begin

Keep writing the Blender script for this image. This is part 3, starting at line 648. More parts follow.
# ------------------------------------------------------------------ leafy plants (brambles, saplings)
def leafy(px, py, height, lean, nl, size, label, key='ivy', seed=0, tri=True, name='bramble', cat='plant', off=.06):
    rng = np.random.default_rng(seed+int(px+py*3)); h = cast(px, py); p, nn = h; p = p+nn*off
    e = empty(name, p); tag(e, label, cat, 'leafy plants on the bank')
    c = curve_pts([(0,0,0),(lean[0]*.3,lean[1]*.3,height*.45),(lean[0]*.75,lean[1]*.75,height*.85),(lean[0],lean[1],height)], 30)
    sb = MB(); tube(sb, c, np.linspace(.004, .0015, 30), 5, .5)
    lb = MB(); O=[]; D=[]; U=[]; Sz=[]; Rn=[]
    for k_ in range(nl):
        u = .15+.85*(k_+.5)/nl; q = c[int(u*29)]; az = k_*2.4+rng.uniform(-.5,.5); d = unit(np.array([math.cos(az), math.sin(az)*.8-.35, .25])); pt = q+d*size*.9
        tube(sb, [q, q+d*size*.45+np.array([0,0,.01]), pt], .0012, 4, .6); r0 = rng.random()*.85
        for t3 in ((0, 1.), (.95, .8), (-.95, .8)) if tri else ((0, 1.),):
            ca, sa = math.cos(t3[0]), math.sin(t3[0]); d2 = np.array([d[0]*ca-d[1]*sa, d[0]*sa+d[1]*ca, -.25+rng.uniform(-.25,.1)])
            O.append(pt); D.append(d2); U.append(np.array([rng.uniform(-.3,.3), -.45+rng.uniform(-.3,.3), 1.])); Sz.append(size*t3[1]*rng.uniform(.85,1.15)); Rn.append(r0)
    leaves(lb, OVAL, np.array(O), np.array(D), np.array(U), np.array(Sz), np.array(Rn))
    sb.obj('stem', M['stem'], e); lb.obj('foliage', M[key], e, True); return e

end

Quote the material exactly, leaving nothing out.

Keep writing the Blender script for this image. This is part 3, starting at line 648. More parts follow.
# ------------------------------------------------------------------ leafy plants (brambles, saplings)
def leafy(px, py, height, lean, nl, size, label, key='ivy', seed=0, tri=True, name='bramble', cat='plant', off=.06):
    rng = np.random.default_rng(seed+int(px+py*3)); h = cast(px, py); p, nn = h; p = p+nn*off
    e = empty(name, p); tag(e, label, cat, 'leafy plants on the bank')
    c = curve_pts([(0,0,0),(lean[0]*.3,lean[1]*.3,height*.45),(lean[0]*.75,lean[1]*.75,height*.85),(lean[0],lean[1],height)], 30)
    sb = MB(); tube(sb, c, np.linspace(.004, .0015, 30), 5, .5)
    lb = MB(); O=[]; D=[]; U=[]; Sz=[]; Rn=[]
    for k_ in range(nl):
        u = .15+.85*(k_+.5)/nl; q = c[int(u*29)]; az = k_*2.4+rng.uniform(-.5,.5); d = unit(np.array([math.cos(az), math.sin(az)*.8-.35, .25])); pt = q+d*size*.9
        tube(sb, [q, q+d*size*.45+np.array([0,0,.01]), pt], .0012, 4, .6); r0 = rng.random()*.85
        for t3 in ((0, 1.), (.95, .8), (-.95, .8)) if tri else ((0, 1.),):
            ca, sa = math.cos(t3[0]), math.sin(t3[0]); d2 = np.array([d[0]*ca-d[1]*sa, d[0]*sa+d[1]*ca, -.25+rng.uniform(-.25,.1)])
            O.append(pt); D.append(d2); U.append(np.array([rng.uniform(-.3,.3), -.45+rng.uniform(-.3,.3), 1.])); Sz.append(size*t3[1]*rng.uniform(.85,1.15)); Rn.append(r0)
    leaves(lb, OVAL, np.array(O), np.array(D), np.array(U), np.array(Sz), np.array(Rn))
    sb.obj('stem', M['stem'], e); lb.obj('foliage', M[key], e, True); return e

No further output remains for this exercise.